Task requirements: Identify the lines that contain the word "picture" and copy each one.

Data shown:
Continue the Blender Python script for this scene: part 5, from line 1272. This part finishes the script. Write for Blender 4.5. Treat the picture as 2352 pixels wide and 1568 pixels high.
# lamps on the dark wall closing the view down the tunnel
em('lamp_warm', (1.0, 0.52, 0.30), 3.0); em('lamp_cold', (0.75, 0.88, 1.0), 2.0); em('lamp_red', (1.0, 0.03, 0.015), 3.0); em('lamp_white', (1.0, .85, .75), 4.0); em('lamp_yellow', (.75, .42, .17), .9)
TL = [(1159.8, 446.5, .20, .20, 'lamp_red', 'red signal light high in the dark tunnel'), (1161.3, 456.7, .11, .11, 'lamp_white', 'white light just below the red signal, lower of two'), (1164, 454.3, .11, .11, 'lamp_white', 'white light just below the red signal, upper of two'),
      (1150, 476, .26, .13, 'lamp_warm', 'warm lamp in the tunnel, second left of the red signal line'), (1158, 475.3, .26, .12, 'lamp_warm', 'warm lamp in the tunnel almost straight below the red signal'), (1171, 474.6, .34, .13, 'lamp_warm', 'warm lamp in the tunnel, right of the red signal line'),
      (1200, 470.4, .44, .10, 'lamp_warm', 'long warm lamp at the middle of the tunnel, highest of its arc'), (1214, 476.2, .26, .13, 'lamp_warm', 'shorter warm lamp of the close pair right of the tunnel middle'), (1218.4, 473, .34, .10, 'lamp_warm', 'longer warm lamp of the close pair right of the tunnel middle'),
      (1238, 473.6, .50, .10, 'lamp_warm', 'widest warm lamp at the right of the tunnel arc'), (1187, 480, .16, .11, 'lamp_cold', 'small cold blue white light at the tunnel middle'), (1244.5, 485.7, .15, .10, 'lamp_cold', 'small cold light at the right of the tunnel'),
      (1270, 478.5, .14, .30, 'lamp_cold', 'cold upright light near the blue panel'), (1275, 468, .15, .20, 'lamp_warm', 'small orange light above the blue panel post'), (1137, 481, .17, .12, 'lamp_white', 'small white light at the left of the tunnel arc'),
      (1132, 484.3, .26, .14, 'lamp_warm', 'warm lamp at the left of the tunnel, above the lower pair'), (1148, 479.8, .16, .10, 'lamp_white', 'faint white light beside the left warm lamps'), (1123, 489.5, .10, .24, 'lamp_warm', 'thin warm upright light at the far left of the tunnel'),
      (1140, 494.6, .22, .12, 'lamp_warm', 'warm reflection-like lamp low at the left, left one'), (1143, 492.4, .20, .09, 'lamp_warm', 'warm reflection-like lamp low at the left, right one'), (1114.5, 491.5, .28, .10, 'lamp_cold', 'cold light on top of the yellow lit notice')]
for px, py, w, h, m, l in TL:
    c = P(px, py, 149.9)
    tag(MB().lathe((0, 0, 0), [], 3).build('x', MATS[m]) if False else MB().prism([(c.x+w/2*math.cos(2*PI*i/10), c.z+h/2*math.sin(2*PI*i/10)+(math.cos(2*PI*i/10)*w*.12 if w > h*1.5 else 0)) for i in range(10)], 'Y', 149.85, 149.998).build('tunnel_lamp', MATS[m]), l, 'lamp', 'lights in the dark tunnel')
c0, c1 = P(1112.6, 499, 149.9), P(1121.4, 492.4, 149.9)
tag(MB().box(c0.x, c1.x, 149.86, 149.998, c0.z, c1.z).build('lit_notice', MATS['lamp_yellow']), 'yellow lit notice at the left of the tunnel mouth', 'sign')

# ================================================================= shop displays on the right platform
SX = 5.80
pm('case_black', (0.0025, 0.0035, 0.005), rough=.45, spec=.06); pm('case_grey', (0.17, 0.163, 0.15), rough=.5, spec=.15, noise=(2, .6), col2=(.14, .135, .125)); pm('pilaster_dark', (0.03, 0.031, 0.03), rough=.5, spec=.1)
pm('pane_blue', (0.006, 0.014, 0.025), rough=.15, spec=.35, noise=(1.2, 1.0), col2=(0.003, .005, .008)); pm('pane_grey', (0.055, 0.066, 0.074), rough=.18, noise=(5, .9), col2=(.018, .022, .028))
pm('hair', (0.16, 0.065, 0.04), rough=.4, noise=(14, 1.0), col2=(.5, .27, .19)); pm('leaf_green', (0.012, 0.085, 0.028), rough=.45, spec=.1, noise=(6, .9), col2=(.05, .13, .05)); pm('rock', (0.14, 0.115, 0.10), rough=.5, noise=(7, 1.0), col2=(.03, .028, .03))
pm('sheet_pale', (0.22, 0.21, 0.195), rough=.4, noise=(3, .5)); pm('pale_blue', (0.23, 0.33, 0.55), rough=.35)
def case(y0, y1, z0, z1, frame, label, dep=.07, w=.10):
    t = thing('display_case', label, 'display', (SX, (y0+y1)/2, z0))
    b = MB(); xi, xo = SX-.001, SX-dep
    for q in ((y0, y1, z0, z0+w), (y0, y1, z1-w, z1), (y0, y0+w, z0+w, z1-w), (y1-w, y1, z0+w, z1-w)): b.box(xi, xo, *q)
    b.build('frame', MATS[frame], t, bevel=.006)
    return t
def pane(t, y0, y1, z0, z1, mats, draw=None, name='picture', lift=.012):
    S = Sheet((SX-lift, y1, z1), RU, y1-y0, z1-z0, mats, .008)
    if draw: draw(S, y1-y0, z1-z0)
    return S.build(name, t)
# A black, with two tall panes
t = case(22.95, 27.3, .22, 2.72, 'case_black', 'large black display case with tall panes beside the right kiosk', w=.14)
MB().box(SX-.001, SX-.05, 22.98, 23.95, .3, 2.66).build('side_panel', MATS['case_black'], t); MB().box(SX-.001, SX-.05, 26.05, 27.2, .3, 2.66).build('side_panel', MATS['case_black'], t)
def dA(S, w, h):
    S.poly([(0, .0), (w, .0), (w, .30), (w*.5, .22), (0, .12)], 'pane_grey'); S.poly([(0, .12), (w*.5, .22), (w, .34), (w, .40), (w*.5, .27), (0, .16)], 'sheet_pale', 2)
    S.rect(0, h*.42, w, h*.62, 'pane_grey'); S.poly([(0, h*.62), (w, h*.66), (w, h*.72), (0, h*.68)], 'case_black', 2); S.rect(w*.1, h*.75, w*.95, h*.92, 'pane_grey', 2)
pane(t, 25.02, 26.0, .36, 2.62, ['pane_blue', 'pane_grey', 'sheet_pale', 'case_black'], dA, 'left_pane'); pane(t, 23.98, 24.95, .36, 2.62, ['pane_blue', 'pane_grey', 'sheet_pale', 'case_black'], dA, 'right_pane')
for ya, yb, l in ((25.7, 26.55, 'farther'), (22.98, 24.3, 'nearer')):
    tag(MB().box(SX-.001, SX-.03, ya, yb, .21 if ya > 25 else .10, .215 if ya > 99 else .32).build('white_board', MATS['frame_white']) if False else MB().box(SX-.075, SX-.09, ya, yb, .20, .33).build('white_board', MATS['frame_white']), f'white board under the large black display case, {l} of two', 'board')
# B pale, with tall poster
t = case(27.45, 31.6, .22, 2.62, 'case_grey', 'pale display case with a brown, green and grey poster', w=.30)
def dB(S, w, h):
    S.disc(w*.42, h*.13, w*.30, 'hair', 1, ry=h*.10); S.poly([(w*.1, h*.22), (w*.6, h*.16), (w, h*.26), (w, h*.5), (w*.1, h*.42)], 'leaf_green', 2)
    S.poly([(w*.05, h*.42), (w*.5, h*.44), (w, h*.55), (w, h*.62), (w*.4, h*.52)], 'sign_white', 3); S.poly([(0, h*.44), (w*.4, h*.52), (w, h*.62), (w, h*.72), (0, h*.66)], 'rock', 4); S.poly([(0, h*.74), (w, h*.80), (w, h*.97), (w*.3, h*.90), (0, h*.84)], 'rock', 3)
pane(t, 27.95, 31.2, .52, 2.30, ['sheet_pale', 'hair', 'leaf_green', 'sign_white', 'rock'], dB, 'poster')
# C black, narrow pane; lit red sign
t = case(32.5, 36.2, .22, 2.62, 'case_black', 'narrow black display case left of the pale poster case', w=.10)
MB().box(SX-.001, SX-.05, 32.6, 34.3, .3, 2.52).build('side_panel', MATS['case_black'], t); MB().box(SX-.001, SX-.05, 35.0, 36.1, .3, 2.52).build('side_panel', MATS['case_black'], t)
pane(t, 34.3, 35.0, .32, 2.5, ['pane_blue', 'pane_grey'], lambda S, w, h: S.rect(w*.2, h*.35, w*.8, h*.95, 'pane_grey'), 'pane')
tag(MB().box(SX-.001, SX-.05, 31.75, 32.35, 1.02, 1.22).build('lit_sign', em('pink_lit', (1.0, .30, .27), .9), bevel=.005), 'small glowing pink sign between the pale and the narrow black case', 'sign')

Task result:
Continue the Blender Python script for this scene: part 5, from line 1272. This part finishes the script. Write for Blender 4.5. Treat the picture as 2352 pixels wide and 1568 pixels high.
def pane(t, y0, y1, z0, z1, mats, draw=None, name='picture', lift=.012):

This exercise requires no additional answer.